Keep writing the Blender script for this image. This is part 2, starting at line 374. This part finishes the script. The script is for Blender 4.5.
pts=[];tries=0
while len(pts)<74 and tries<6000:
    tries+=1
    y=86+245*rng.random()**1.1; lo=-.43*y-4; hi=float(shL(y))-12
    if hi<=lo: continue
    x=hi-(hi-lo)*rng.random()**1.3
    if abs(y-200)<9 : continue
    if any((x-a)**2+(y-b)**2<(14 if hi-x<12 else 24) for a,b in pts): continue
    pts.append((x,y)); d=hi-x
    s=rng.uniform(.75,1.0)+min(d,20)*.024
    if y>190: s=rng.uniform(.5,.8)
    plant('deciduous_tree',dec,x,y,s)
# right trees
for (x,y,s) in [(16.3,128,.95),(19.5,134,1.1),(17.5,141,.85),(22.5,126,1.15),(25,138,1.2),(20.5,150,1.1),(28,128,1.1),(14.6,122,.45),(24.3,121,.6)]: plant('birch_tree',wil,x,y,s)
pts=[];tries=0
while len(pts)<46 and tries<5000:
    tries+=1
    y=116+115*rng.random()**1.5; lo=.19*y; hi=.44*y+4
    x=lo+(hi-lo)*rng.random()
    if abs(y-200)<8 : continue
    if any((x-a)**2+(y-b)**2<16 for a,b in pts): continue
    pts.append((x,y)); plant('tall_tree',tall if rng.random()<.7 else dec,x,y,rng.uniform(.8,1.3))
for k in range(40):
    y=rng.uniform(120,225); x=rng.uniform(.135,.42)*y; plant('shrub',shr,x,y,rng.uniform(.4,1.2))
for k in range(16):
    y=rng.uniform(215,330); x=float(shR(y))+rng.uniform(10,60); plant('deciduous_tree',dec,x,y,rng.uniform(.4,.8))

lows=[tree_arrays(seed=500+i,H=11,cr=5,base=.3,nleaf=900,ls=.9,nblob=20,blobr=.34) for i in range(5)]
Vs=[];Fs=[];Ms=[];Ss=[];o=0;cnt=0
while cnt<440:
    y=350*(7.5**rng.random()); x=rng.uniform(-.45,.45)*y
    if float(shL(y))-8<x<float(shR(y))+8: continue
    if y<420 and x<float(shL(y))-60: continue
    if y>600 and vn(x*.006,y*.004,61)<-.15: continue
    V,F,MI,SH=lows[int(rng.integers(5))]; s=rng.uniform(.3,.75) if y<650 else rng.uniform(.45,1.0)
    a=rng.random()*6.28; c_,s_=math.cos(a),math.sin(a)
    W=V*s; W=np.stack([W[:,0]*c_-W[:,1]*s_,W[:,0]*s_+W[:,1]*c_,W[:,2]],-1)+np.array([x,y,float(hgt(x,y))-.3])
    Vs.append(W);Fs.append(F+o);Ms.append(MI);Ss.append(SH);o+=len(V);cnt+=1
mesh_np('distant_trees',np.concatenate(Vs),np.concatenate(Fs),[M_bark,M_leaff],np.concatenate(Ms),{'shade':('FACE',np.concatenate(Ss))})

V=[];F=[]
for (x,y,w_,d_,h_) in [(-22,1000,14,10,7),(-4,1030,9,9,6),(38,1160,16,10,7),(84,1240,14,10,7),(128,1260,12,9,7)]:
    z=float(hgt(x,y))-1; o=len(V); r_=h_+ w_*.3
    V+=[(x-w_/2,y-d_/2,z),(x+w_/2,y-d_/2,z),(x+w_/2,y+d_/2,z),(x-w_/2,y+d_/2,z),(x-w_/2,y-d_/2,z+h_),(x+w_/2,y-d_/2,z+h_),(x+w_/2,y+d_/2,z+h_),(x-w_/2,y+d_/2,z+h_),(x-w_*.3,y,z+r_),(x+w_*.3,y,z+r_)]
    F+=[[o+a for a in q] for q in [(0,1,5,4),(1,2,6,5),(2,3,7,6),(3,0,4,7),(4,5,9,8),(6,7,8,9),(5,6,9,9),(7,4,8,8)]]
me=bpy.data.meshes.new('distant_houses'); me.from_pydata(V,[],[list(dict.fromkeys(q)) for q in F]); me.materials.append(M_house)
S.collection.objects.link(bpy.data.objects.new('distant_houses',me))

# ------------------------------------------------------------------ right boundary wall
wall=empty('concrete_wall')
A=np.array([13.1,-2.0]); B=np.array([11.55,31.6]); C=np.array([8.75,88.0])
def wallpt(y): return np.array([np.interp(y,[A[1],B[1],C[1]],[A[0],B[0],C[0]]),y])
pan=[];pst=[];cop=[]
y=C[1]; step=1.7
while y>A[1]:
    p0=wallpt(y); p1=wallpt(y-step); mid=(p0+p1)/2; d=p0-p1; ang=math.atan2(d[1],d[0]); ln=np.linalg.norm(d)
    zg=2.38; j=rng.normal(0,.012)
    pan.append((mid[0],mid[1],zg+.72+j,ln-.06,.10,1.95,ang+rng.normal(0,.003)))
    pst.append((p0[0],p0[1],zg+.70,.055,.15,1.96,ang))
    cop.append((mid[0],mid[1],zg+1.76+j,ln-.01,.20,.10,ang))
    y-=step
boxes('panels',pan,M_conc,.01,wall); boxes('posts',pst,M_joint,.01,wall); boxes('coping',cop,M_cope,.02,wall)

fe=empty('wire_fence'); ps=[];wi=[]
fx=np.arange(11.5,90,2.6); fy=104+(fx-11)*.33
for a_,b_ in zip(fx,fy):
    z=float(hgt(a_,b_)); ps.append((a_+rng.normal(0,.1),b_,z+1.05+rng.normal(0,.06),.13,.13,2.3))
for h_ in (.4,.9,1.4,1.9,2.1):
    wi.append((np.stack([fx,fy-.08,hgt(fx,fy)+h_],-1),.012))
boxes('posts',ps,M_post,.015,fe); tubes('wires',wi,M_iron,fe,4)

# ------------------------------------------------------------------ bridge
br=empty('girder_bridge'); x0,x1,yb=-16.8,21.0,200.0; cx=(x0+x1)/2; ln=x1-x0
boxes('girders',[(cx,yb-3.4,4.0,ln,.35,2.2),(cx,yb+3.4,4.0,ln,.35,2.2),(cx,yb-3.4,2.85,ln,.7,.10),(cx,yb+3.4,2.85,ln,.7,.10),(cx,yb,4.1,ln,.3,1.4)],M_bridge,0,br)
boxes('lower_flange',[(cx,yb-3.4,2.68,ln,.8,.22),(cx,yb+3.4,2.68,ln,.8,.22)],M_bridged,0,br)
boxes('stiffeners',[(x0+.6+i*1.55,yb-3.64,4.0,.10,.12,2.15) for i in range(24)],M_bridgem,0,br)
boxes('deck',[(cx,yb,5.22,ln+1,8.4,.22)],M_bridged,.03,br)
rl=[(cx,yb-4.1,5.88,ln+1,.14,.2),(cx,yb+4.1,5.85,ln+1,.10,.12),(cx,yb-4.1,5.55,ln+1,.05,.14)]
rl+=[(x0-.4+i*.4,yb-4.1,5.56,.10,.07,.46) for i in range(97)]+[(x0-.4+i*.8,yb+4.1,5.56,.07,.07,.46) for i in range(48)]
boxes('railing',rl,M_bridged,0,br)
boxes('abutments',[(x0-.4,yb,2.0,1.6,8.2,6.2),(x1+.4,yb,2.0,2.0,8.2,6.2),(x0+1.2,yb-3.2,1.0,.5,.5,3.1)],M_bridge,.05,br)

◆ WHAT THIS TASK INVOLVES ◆
Go through the material above line by line and copy it exactly.

◆ THE RESULT ◆
Keep writing the Blender script for this image. This is part 2, starting at line 374. This part finishes the script. The script is for Blender 4.5.
pts=[];tries=0
while len(pts)<74 and tries<6000:
    tries+=1
    y=86+245*rng.random()**1.1; lo=-.43*y-4; hi=float(shL(y))-12
    if hi<=lo: continue
    x=hi-(hi-lo)*rng.random()**1.3
    if abs(y-200)<9 : continue
    if any((x-a)**2+(y-b)**2<(14 if hi-x<12 else 24) for a,b in pts): continue
    pts.append((x,y)); d=hi-x
    s=rng.uniform(.75,1.0)+min(d,20)*.024
    if y>190: s=rng.uniform(.5,.8)
    plant('deciduous_tree',dec,x,y,s)
# right trees
for (x,y,s) in [(16.3,128,.95),(19.5,134,1.1),(17.5,141,.85),(22.5,126,1.15),(25,138,1.2),(20.5,150,1.1),(28,128,1.1),(14.6,122,.45),(24.3,121,.6)]: plant('birch_tree',wil,x,y,s)
pts=[];tries=0
while len(pts)<46 and tries<5000:
    tries+=1
    y=116+115*rng.random()**1.5; lo=.19*y; hi=.44*y+4
    x=lo+(hi-lo)*rng.random()
    if abs(y-200)<8 : continue
    if any((x-a)**2+(y-b)**2<16 for a,b in pts): continue
    pts.append((x,y)); plant('tall_tree',tall if rng.random()<.7 else dec,x,y,rng.uniform(.8,1.3))
for k in range(40):
    y=rng.uniform(120,225); x=rng.uniform(.135,.42)*y; plant('shrub',shr,x,y,rng.uniform(.4,1.2))
for k in range(16):
    y=rng.uniform(215,330); x=float(shR(y))+rng.uniform(10,60); plant('deciduous_tree',dec,x,y,rng.uniform(.4,.8))

lows=[tree_arrays(seed=500+i,H=11,cr=5,base=.3,nleaf=900,ls=.9,nblob=20,blobr=.34) for i in range(5)]
Vs=[];Fs=[];Ms=[];Ss=[];o=0;cnt=0
while cnt<440:
    y=350*(7.5**rng.random()); x=rng.uniform(-.45,.45)*y
    if float(shL(y))-8<x<float(shR(y))+8: continue
    if y<420 and x<float(shL(y))-60: continue
    if y>600 and vn(x*.006,y*.004,61)<-.15: continue
    V,F,MI,SH=lows[int(rng.integers(5))]; s=rng.uniform(.3,.75) if y<650 else rng.uniform(.45,1.0)
    a=rng.random()*6.28; c_,s_=math.cos(a),math.sin(a)
    W=V*s; W=np.stack([W[:,0]*c_-W[:,1]*s_,W[:,0]*s_+W[:,1]*c_,W[:,2]],-1)+np.array([x,y,float(hgt(x,y))-.3])
    Vs.append(W);Fs.append(F+o);Ms.append(MI);Ss.append(SH);o+=len(V);cnt+=1
mesh_np('distant_trees',np.concatenate(Vs),np.concatenate(Fs),[M_bark,M_leaff],np.concatenate(Ms),{'shade':('FACE',np.concatenate(Ss))})

V=[];F=[]
for (x,y,w_,d_,h_) in [(-22,1000,14,10,7),(-4,1030,9,9,6),(38,1160,16,10,7),(84,1240,14,10,7),(128,1260,12,9,7)]:
    z=float(hgt(x,y))-1; o=len(V); r_=h_+ w_*.3
    V+=[(x-w_/2,y-d_/2,z),(x+w_/2,y-d_/2,z),(x+w_/2,y+d_/2,z),(x-w_/2,y+d_/2,z),(x-w_/2,y-d_/2,z+h_),(x+w_/2,y-d_/2,z+h_),(x+w_/2,y+d_/2,z+h_),(x-w_/2,y+d_/2,z+h_),(x-w_*.3,y,z+r_),(x+w_*.3,y,z+r_)]
    F+=[[o+a for a in q] for q in [(0,1,5,4),(1,2,6,5),(2,3,7,6),(3,0,4,7),(4,5,9,8),(6,7,8,9),(5,6,9,9),(7,4,8,8)]]
me=bpy.data.meshes.new('distant_houses'); me.from_pydata(V,[],[list(dict.fromkeys(q)) for q in F]); me.materials.append(M_house)
S.collection.objects.link(bpy.data.objects.new('distant_houses',me))

# ------------------------------------------------------------------ right boundary wall
wall=empty('concrete_wall')
A=np.array([13.1,-2.0]); B=np.array([11.55,31.6]); C=np.array([8.75,88.0])
def wallpt(y): return np.array([np.interp(y,[A[1],B[1],C[1]],[A[0],B[0],C[0]]),y])
pan=[];pst=[];cop=[]
y=C[1]; step=1.7
while y>A[1]:
    p0=wallpt(y); p1=wallpt(y-step); mid=(p0+p1)/2; d=p0-p1; ang=math.atan2(d[1],d[0]); ln=np.linalg.norm(d)
    zg=2.38; j=rng.normal(0,.012)
    pan.append((mid[0],mid[1],zg+.72+j,ln-.06,.10,1.95,ang+rng.normal(0,.003)))
    pst.append((p0[0],p0[1],zg+.70,.055,.15,1.96,ang))
    cop.append((mid[0],mid[1],zg+1.76+j,ln-.01,.20,.10,ang))
    y-=step
boxes('panels',pan,M_conc,.01,wall); boxes('posts',pst,M_joint,.01,wall); boxes('coping',cop,M_cope,.02,wall)

fe=empty('wire_fence'); ps=[];wi=[]
fx=np.arange(11.5,90,2.6); fy=104+(fx-11)*.33
for a_,b_ in zip(fx,fy):
    z=float(hgt(a_,b_)); ps.append((a_+rng.normal(0,.1),b_,z+1.05+rng.normal(0,.06),.13,.13,2.3))
for h_ in (.4,.9,1.4,1.9,2.1):
    wi.append((np.stack([fx,fy-.08,hgt(fx,fy)+h_],-1),.012))
boxes('posts',ps,M_post,.015,fe); tubes('wires',wi,M_iron,fe,4)

# ------------------------------------------------------------------ bridge
br=empty('girder_bridge'); x0,x1,yb=-16.8,21.0,200.0; cx=(x0+x1)/2; ln=x1-x0
boxes('girders',[(cx,yb-3.4,4.0,ln,.35,2.2),(cx,yb+3.4,4.0,ln,.35,2.2),(cx,yb-3.4,2.85,ln,.7,.10),(cx,yb+3.4,2.85,ln,.7,.10),(cx,yb,4.1,ln,.3,1.4)],M_bridge,0,br)
boxes('lower_flange',[(cx,yb-3.4,2.68,ln,.8,.22),(cx,yb+3.4,2.68,ln,.8,.22)],M_bridged,0,br)
boxes('stiffeners',[(x0+.6+i*1.55,yb-3.64,4.0,.10,.12,2.15) for i in range(24)],M_bridgem,0,br)
boxes('deck',[(cx,yb,5.22,ln+1,8.4,.22)],M_bridged,.03,br)
rl=[(cx,yb-4.1,5.88,ln+1,.14,.2),(cx,yb+4.1,5.85,ln+1,.10,.12),(cx,yb-4.1,5.55,ln+1,.05,.14)]
rl+=[(x0-.4+i*.4,yb-4.1,5.56,.10,.07,.46) for i in range(97)]+[(x0-.4+i*.8,yb+4.1,5.56,.07,.07,.46) for i in range(48)]
boxes('railing',rl,M_bridged,0,br)
boxes('abutments',[(x0-.4,yb,2.0,1.6,8.2,6.2),(x1+.4,yb,2.0,2.0,8.2,6.2),(x0+1.2,yb-3.2,1.0,.5,.5,3.1)],M_bridge,.05,br)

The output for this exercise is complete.